Artificial Intelligence and Civil Engineering

27 November, 2021

Juan Chiachío and Manuel Chiachío

The most advanced countries are seeing the onset of a new industrial revolution brought about by digital technologies such as artificial intelligence, remote sensing and robotics. The civil engineering industry, which comprises the construction and management of large infrastructures (roads, railways, bridges, power plants, dams, ports, etc.), is being part of this revolution, due to the relatively low cost of digitalisation technologies in relation to the huge construction and management costs of the infrastructures.

The amount of real-time data and information coming from monitored infrastructures is expected to increase exponentially in the coming decades. This information has the potential to reduce by billions the national expenditure on infrastructure operation and maintenance. Furthermore, it is speculated that these data will change the way in which 21st century infrastructures are designed, built and operated.

However, although a significant progress is being carried out in this direction, we are not yet in such a state of data abundance that will allow an autonomous and predictive management of infrastructures as ciber-physical entities. The complexity, the enormous size, as well as the variability and uncertainty inherent to the behaviour of infrastructures, make the acquisition of relevant data for accurate prognostics a challenge in itself. In the meantime, state-of-the-art methodologies such as physics-enriched artificial intelligence are emerging as candidates to fill this initial “data gap”.

In particular, over the last century, civil engineering has greatly benefited from the theoretical and scientific advances carried out in the fields of Mechanics, Hydraulics, Electricity, Geotechnics, etc. Emerging tools such as the Physics-Informed Artificial Neural Networks have the potential to exploit all this valuable scientific knowledge to reliably predict the medium and long-term behaviour of our infrastructures, and thereby, their degradation and maintenance needs.

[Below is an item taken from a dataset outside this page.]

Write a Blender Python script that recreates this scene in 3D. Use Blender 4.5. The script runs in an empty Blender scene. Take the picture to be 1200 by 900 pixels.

Subsequently, in a future scenario of data abundance, these data will not only be valuable to make long-term predictions that have not been possible so far. Also, these will be useful to improve the available physics-based models and even to discover new scientific knowledge based on them.

In this context, the aim of DaSCI in this research field is to contribute to this revolution by working at the interface between civil engineering and artificial intelligence, and leading at an academic level the development of groundbreaking methodologies for the civil engineering industry of the 21st century.